In the records that follow, the lines from the one containing "Model this scene" to the one containing "rad = math.radians", inclusive, are to be given again exactly.

* START *

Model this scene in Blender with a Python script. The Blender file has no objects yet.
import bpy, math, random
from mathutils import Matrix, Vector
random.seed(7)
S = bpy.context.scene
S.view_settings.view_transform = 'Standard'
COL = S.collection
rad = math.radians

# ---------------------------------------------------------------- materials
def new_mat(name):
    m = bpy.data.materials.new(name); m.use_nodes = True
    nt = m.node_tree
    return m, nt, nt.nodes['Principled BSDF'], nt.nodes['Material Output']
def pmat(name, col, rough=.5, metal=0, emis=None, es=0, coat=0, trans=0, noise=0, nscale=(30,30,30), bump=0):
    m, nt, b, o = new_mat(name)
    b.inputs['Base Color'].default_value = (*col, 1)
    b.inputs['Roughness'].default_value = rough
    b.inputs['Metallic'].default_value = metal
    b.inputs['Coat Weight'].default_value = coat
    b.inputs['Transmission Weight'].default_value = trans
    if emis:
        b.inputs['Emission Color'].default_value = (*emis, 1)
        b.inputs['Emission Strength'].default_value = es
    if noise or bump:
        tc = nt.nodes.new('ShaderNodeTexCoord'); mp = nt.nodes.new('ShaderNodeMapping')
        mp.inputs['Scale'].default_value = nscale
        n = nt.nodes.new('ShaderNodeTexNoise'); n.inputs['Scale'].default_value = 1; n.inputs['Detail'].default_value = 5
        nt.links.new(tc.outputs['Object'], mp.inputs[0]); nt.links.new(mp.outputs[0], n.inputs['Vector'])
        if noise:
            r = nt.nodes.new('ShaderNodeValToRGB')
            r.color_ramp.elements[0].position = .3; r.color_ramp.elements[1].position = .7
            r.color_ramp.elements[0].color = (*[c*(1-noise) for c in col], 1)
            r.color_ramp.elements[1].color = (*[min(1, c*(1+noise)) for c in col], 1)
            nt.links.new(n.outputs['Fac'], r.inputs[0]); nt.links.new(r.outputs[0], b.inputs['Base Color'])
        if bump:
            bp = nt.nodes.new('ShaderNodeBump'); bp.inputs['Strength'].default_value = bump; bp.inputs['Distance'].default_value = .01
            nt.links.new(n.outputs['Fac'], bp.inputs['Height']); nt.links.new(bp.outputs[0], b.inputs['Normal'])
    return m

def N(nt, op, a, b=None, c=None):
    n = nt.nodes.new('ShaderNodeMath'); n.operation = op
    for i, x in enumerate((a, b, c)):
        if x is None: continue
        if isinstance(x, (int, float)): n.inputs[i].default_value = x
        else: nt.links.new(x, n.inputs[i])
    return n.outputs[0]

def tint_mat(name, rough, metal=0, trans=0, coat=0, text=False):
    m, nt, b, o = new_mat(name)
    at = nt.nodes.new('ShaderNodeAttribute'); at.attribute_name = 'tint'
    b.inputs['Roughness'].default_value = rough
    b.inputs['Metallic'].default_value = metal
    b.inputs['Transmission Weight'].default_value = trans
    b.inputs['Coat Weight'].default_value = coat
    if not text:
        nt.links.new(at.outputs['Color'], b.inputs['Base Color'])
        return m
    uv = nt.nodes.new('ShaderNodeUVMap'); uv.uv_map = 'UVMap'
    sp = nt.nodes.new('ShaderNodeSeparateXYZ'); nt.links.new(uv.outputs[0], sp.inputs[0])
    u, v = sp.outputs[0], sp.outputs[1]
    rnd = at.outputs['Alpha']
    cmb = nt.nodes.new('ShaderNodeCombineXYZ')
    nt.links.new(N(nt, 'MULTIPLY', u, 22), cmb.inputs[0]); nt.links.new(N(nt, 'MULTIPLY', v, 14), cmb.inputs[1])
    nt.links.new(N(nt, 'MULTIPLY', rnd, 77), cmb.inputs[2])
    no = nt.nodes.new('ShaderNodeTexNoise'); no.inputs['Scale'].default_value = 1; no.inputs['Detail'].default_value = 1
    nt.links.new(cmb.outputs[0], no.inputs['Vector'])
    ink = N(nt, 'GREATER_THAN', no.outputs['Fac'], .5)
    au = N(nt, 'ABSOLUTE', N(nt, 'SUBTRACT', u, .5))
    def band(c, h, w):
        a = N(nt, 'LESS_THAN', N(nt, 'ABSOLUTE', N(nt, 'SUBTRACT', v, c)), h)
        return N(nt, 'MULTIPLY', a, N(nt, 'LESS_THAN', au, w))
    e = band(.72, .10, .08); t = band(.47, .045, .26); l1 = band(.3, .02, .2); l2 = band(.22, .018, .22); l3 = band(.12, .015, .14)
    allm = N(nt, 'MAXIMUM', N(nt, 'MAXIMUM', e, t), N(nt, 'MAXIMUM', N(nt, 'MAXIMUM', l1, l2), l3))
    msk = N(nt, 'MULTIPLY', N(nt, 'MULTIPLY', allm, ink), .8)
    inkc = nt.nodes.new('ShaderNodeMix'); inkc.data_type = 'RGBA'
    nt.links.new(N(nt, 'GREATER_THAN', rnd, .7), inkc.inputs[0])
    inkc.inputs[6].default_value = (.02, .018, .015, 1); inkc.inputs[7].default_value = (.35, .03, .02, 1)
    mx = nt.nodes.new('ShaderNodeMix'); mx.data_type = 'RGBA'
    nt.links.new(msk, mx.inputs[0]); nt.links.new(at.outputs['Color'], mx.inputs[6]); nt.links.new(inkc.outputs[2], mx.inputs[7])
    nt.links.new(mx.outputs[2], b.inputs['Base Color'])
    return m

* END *
* START *

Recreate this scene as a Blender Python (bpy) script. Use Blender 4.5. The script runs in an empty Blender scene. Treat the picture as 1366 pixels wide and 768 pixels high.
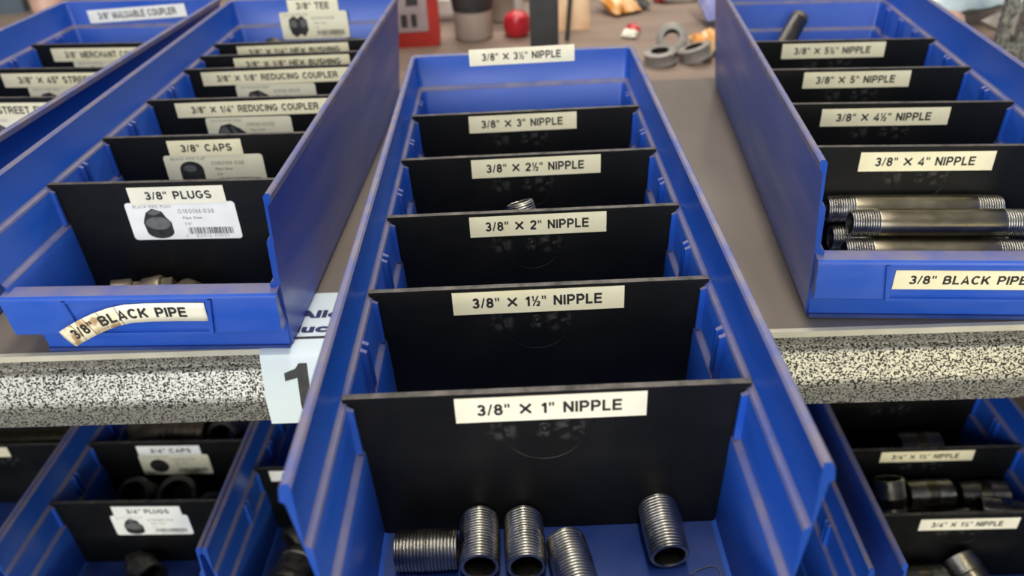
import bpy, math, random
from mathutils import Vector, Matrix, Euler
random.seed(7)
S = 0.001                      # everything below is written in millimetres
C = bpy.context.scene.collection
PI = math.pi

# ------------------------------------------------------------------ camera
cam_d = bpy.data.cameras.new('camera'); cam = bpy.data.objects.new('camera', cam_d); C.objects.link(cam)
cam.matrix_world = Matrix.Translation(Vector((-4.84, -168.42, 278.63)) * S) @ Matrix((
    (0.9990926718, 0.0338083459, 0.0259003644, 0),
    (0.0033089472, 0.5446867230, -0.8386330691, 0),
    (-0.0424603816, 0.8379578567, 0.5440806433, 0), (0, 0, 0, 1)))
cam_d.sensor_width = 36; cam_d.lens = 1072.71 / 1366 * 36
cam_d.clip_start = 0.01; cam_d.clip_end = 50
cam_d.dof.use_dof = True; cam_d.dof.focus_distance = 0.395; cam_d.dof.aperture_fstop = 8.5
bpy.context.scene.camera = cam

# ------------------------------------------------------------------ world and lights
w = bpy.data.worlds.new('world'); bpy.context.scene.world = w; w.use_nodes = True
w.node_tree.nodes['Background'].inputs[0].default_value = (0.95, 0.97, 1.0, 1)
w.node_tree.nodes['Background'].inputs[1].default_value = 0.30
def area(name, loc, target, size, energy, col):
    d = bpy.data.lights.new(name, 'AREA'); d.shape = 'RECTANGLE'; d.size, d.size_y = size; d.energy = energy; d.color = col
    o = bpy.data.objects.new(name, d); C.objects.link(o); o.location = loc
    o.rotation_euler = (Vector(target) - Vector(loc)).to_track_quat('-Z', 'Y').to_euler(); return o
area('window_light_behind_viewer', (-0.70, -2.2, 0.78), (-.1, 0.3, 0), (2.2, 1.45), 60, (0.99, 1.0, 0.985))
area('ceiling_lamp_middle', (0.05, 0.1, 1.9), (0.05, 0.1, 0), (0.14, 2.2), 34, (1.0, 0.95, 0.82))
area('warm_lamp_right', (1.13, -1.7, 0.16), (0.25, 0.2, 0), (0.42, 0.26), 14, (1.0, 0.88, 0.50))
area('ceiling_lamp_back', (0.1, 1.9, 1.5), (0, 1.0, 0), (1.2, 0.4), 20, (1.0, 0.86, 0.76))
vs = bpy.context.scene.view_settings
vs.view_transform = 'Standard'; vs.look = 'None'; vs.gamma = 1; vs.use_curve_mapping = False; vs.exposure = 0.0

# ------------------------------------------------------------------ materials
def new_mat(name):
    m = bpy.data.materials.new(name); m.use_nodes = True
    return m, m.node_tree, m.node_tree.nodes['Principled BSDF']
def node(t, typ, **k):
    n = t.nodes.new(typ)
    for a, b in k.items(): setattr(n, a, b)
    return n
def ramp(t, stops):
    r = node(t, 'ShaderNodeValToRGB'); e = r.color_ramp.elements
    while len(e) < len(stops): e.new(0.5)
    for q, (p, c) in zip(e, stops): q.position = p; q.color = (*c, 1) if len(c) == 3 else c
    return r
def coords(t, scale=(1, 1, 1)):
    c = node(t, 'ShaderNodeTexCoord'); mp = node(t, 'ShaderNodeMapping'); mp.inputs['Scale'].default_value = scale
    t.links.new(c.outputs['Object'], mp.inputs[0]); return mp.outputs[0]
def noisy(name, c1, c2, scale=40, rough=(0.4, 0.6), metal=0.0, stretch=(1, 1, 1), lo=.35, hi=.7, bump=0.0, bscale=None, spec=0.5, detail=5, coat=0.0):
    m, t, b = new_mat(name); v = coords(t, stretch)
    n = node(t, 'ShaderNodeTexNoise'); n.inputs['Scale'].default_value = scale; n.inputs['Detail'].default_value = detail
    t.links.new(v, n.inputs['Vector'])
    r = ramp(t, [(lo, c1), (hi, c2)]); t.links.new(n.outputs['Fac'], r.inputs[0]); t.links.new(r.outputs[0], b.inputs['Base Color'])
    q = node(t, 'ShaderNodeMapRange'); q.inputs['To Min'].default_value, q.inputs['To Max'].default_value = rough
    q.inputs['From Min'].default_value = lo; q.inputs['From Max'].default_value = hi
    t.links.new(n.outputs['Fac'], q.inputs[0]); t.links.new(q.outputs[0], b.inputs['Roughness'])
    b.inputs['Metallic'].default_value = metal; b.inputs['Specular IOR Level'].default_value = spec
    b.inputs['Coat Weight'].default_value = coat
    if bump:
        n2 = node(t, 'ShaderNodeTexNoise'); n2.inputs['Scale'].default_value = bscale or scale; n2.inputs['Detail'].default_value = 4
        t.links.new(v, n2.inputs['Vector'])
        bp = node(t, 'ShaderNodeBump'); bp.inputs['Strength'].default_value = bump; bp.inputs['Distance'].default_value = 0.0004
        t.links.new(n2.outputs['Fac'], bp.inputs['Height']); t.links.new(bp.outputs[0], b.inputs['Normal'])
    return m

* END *

> _COMPLETE ANSWER_:
Model this scene in Blender with a Python script. The Blender file has no objects yet.
import bpy, math, random
from mathutils import Matrix, Vector
random.seed(7)
S = bpy.context.scene
S.view_settings.view_transform = 'Standard'
COL = S.collection
rad = math.radians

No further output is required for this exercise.